Which function has the prospect in a bond emission?

A

“All-in-one” document due diligence. Contains all information about company, historical financials, descriptions of company risk and all additional information. The prospect is created in collaboration with audit company and has to be approved by financial regulator (SEC, BaFin,…). Similar to VDD.

31
Q

EV/EBIT(DA) and P/E all measure company’s profitability. What’s the difference?

A

P/E depends on capital structure, whereas the other two are capital structure neutral. Therefore, you use P/E for banks, financial institutions, and other companies where interest payments/expenses are critical.

32
Q

Two businesses with vending machines, in one you own them, in the other you lease them. Which one would you pay more for?

A

For the one where you lease them.
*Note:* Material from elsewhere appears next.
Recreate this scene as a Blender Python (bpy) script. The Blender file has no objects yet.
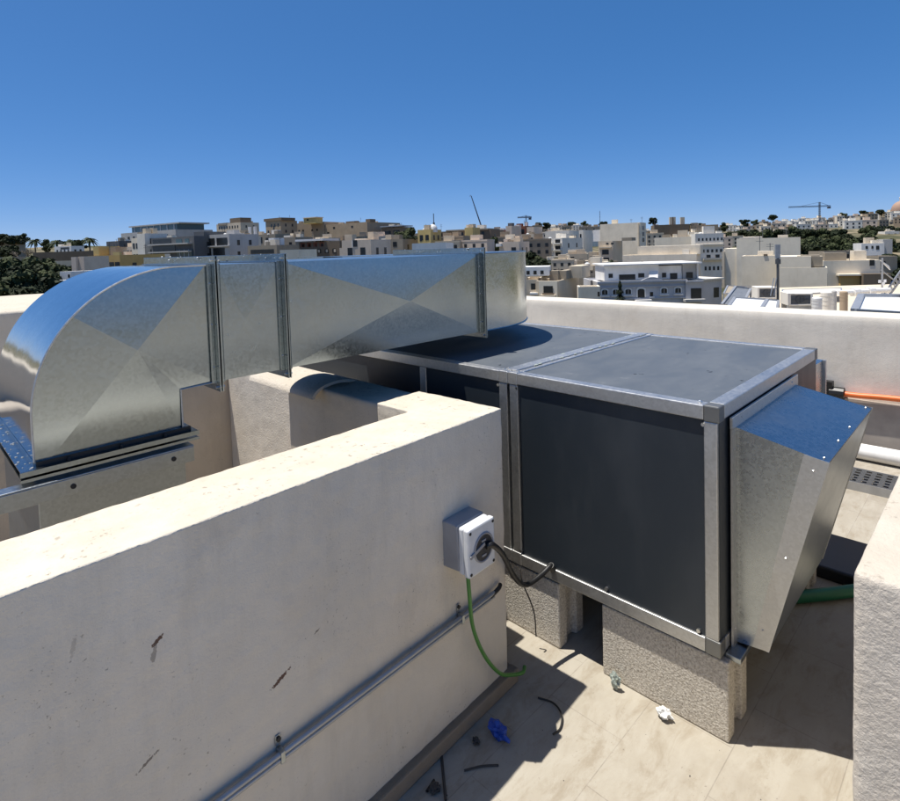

Both pretax expenses are the same so you get the same EV. However, leases are reflected in SG&A so you have lower EBITDA, resulting in a higher multiple. If you own the machines, EBITDA is not affected because you subtract D&A afterwards.

33
Q

One company with 40% EBITDA margin trading at 8x EBITDA and another with 10% EBITDA trading at 16x EBITDA. What’s the problem with comparing these two?

A

Drastically different margins – the 40% margin company will usually have a lower multiple, whether or not its actual value is lower. In this case we would screen based on margins. You would never try to normalize EBITDA multiples based on margins.